- **Directions for this task**
Determine which lines contain the word "Blender", then copy those lines.

Start of Records provided

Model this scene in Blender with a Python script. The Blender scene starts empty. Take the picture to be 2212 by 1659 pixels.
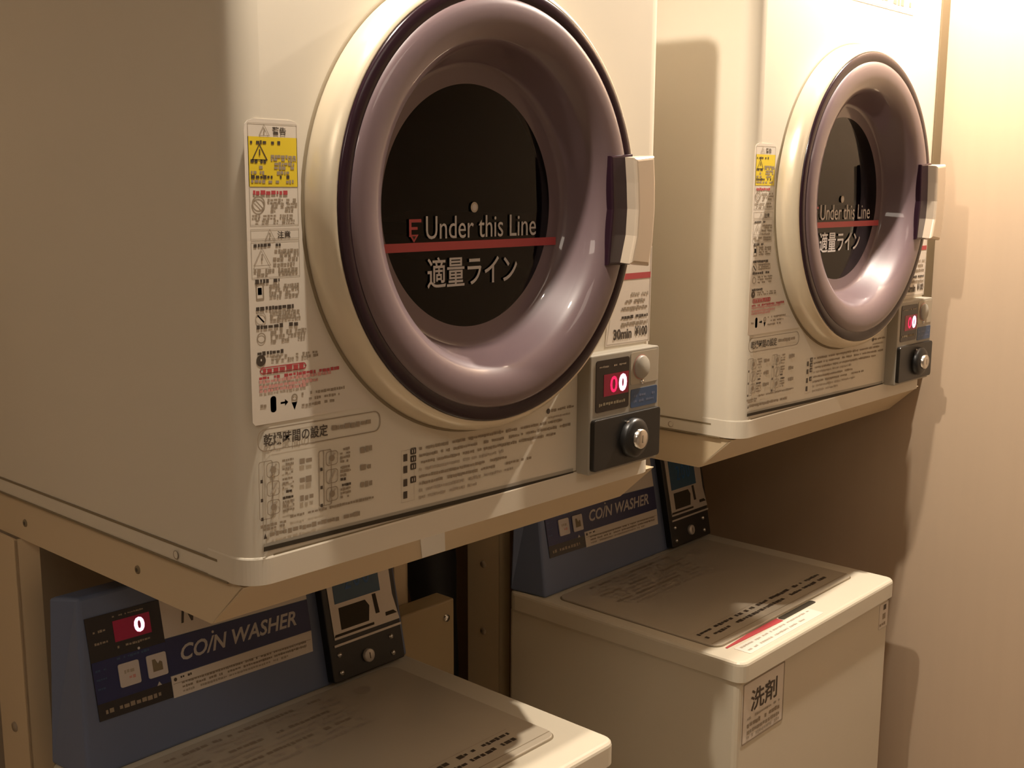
import bpy, bmesh, math, random
from mathutils import Vector, Matrix
PI = math.pi
scene = bpy.context.scene
COL = scene.collection
Z0 = 1.40                      # the measured frame's zero sits this high above the floor

# ------------------------------------------------------------------ camera
def make_camera():
    f_px, yaw, pitch, roll = 2509.3, 0.8342735, 0.1738901, 0.0030954
    cam = bpy.data.cameras.new('camera'); o = bpy.data.objects.new('camera', cam); COL.objects.link(o)
    cy, sy, cp, sp = math.cos(yaw), math.sin(yaw), math.cos(pitch), math.sin(pitch)
    fwd = Vector((sy*cp, cy*cp, -sp)); right = Vector((cy, -sy, 0)); up = right.cross(fwd)
    cr, sr = math.cos(roll), math.sin(roll)
    r2 = cr*right + sr*up; u2 = -sr*right + cr*up
    m = Matrix((r2, u2, -fwd)).transposed().to_4x4()
    m.translation = Vector((-0.5389, -0.7995, 0.1799 + Z0))
    o.matrix_world = m
    cam.sensor_fit = 'HORIZONTAL'; cam.sensor_width = 36.0; cam.lens = f_px/2212*36.0
    cam.clip_start = 0.02; cam.clip_end = 50
    scene.camera = o
make_camera()

# ------------------------------------------------------------------ world, exposure
w = bpy.data.worlds.new('World'); scene.world = w; w.use_nodes = True
w.node_tree.nodes['Background'].inputs[0].default_value = (1.0, 0.80, 0.58, 1)
w.node_tree.nodes['Background'].inputs[1].default_value = 0.0
vs = scene.view_settings
vs.view_transform = 'Standard'; vs.look = 'None'; vs.gamma = 1.0; vs.use_curve_mapping = False
vs.exposure = 0.0
LAMP_W = 72.0                  # watts of a ceiling downlight
CEIL = 2.30

# ------------------------------------------------------------------ materials
MATS = {}
def mat(name, col, rough=0.5, metal=0.0, coat=0.0, spec=0.5, noise=0.0, nscale=30.0, stretch=(1, 1, 1), bump=0.0, emit=None, estr=0.0, coat_rough=0.05):
    m = bpy.data.materials.new(name); m.use_nodes = True
    nt = m.node_tree; b = nt.nodes['Principled BSDF']
    b.inputs['Base Color'].default_value = (*col, 1)
    b.inputs['Roughness'].default_value = rough
    b.inputs['Metallic'].default_value = metal
    b.inputs['Specular IOR Level'].default_value = spec
    b.inputs['Coat Weight'].default_value = coat
    b.inputs['Coat Roughness'].default_value = coat_rough
    if emit:
        b.inputs['Emission Color'].default_value = (*emit, 1); b.inputs['Emission Strength'].default_value = estr
    if noise or bump:
        tc = nt.nodes.new('ShaderNodeTexCoord'); mp = nt.nodes.new('ShaderNodeMapping')
        mp.inputs['Scale'].default_value = stretch
        nz = nt.nodes.new('ShaderNodeTexNoise'); nz.inputs['Scale'].default_value = nscale; nz.inputs['Detail'].default_value = 4
        nt.links.new(tc.outputs['Object'], mp.inputs[0]); nt.links.new(mp.outputs[0], nz.inputs['Vector'])
        if noise:
            mx = nt.nodes.new('ShaderNodeMix'); mx.data_type = 'RGBA'
            mx.inputs[6].default_value = (*[c*(1-noise) for c in col], 1); mx.inputs[7].default_value = (*[min(1, c*(1+noise)) for c in col], 1)
            nt.links.new(nz.outputs[0], mx.inputs[0]); nt.links.new(mx.outputs[2], b.inputs['Base Color'])
        if bump:
            bp = nt.nodes.new('ShaderNodeBump'); bp.inputs['Strength'].default_value = bump; bp.inputs['Distance'].default_value = 0.002
            nt.links.new(nz.outputs[0], bp.inputs['Height']); nt.links.new(bp.outputs[0], b.inputs['Normal'])
    MATS[name] = m
    return m
def glass_mat(name, tint):
    m = bpy.data.materials.new(name); m.use_nodes = True; nt = m.node_tree
    nt.nodes.remove(nt.nodes['Principled BSDF']); out = nt.nodes['Material Output']
    tr = nt.nodes.new('ShaderNodeBsdfTransparent'); tr.inputs[0].default_value = (*tint, 1)
    gl = nt.nodes.new('ShaderNodeBsdfGlossy'); gl.inputs['Roughness'].default_value = 0.03
    fr = nt.nodes.new('ShaderNodeFresnel'); fr.inputs[0].default_value = 1.4
    mx = nt.nodes.new('ShaderNodeMixShader')
    nt.links.new(fr.outputs[0], mx.inputs[0]); nt.links.new(tr.outputs[0], mx.inputs[1]); nt.links.new(gl.outputs[0], mx.inputs[2])
    nt.links.new(mx.outputs[0], out.inputs[0]); MATS[name] = m
    return m
CREAM = mat('cream_enamel', (0.66, 0.595, 0.485), 0.38, noise=0.02, nscale=9)
WASHC = mat('washer_enamel', (0.64, 0.57, 0.445), 0.36, noise=0.02, nscale=9)
STANDM = mat('stand_paint', (0.60, 0.475, 0.31), 0.42, noise=0.02, nscale=12)
RING = mat('ring_plastic', (0.68, 0.59, 0.44), 0.30, metal=0.25)
GAP = mat('dark_gap', (0.035, 0.025, 0.012), 0.8)
GROOVE = mat('groove', (0.22, 0.17, 0.10), 0.7)
PURPLE = mat('smoked_purple', (0.145, 0.098, 0.105), 0.42, coat=0.7, spec=0.4, coat_rough=0.035)
PURPLED = mat('dark_purple_rim', (0.022, 0.009, 0.015), 0.2, spec=0.4)
PURPLEI = mat('collar_plastic', (0.50, 0.42, 0.42), 0.40)
GLASS = glass_mat('door_glass', (0.62, 0.57, 0.58))
DRUM = mat('drum_steel', (0.05, 0.045, 0.04), 0.5, metal=0.3)
SATIN = mat('satin_handle', (0.60, 0.49, 0.37), 0.30, metal=0.2)
LABEL = mat('label_film', (0.66, 0.585, 0.49), 0.35)
PAPER = mat('white_label', (0.72, 0.64, 0.55), 0.5)
YELLOW = mat('yellow_label', (0.72, 0.53, 0.03), 0.4)
INK = mat('black_print', (0.06, 0.043, 0.03), 0.5)
INKS = mat('grey_print', (0.30, 0.235, 0.165), 0.5)
INKF = mat('faint_print', (0.42, 0.35, 0.27), 0.5)
REDI = mat('red_print', (0.44, 0.06, 0.065), 0.45)
REDF = mat('faint_red_print', (0.62, 0.30, 0.26), 0.45)
WHITEI = mat('white_print', (0.54, 0.50, 0.47), 0.5)
GREYP = mat('grey_plastic', (0.34, 0.31, 0.255), 0.4)
SILVER = mat('silver_plate', (0.55, 0.50, 0.44), 0.35, metal=0.4)
BLACKP = mat('black_plastic', (0.012, 0.011, 0.010), 0.35)
BLACKD = mat('display_black', (0.016, 0.010, 0.009), 0.18)
CHROME = mat('chrome', (0.75, 0.72, 0.68), 0.22, metal=1.0)
BTN = mat('button_beige', (0.42, 0.36, 0.27), 0.45)
NAVY = mat('navy_panel', (0.012, 0.018, 0.095), 0.3)
NAVYL = mat('blue_label', (0.035, 0.075, 0.16), 0.4)
BLUE = mat('blue_console', (0.125, 0.155, 0.245), 0.42, noise=0.03, nscale=20)
BTNW = mat('button_white', (0.62, 0.55, 0.50), 0.5)
LCD = mat('lcd_blue', (0.03, 0.09, 0.16), 0.25)
LCDT = mat('lcd_digits', (0.01, 0.10, 0.30), 0.3)
LEDW = mat('led_lit', (0.9, 0.3, 0.5), 0.5, emit=(1.0, 0.42, 0.62), estr=3.0)
LEDR = mat('led_window', (0.16, 0.004, 0.02), 0.25, emit=(0.8, 0.0, 0.06), estr=0.06)
LEDS = mat('led_segment', (0.4, 0.01, 0.06), 0.4, emit=(1.0, 0.01, 0.12), estr=0.9)
LIDM = mat('lid_gloss', (0.50, 0.43, 0.33), 0.22, noise=0.03, nscale=14)
WALLM = mat('wallpaper', (0.51, 0.38, 0.262), 0.75, noise=0.035, nscale=60, stretch=(1, 1, 0.05), bump=0.06)
WALLB = mat('wall_back_paint', (0.42, 0.33, 0.23), 0.8, noise=0.03, nscale=30)
WALLD = mat('wall_brown_panel', (0.30, 0.25, 0.20), 0.7, noise=0.05, nscale=20)
CEILM = mat('ceiling_paint', (0.62, 0.57, 0.50), 0.9)
FLOORM = mat('floor_vinyl', (0.42, 0.33, 0.23), 0.45, noise=0.12, nscale=8)
GAPSHADE = mat('gap_shade', (0.16, 0.115, 0.06), 0.6)
HOSE = mat('black_rubber', (0.006, 0.006, 0.007), 0.6)
BOXM = mat('box_tan', (0.36, 0.27, 0.15), 0.5)
LAMPM = mat('lamp_lens', (1, 0.9, 0.7), 0.5, emit=(1.0, 0.86, 0.66), estr=60.0)
FILLA = mat('fill_diffuser', (.9, .85, .75), 0.6, emit=(1.0, 0.86, 0.70), estr=5.8)
FILLB = mat('fill_diffuser_dim', (.9, .85, .75), 0.6, emit=(1.0, 0.86, 0.70), estr=2.7)
TRIMW = mat('white_trim', (0.8, 0.78, 0.74), 0.4)

# ------------------------------------------------------------------ mesh helpers
_txt = {}
def text_geo(s, shear=0.0, bold=0.0):
    k = (s, shear, bold)
    if k in _txt: return _txt[k]
    cu = bpy.data.curves.new('tmp', 'FONT'); cu.body = s; cu.shear = shear; cu.offset = bold; cu.resolution_u = 3
    o = bpy.data.objects.new('tmp', cu); COL.objects.link(o); bpy.context.view_layer.update()
    ev = o.evaluated_get(bpy.context.evaluated_depsgraph_get()); me = ev.to_mesh()
    vv = [(v.co.x, v.co.y) for v in me.vertices]; ff = [tuple(p.vertices) for p in me.polygons]
    ev.to_mesh_clear(); bpy.data.objects.remove(o); bpy.data.curves.remove(cu)
    _txt[k] = (vv, ff)
    return _txt[k]

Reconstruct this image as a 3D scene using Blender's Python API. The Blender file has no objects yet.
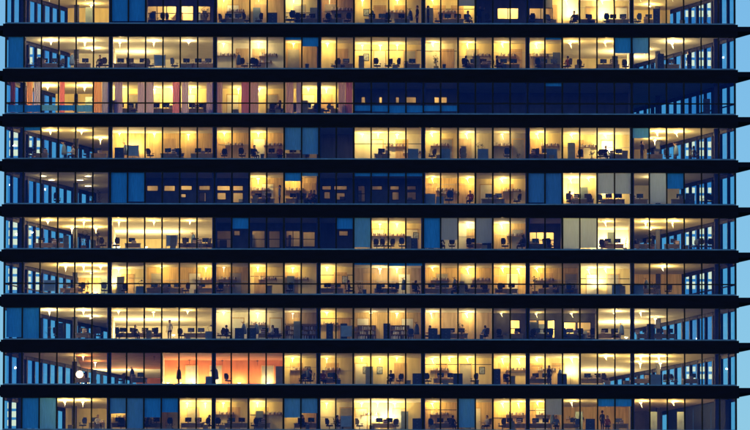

End of Records provided

- **Solution to the problem**
Model this scene in Blender with a Python script. The Blender scene starts empty. Take the picture to be 2212 by 1659 pixels.
Reconstruct this image as a 3D scene using Blender's Python API. The Blender file has no objects yet.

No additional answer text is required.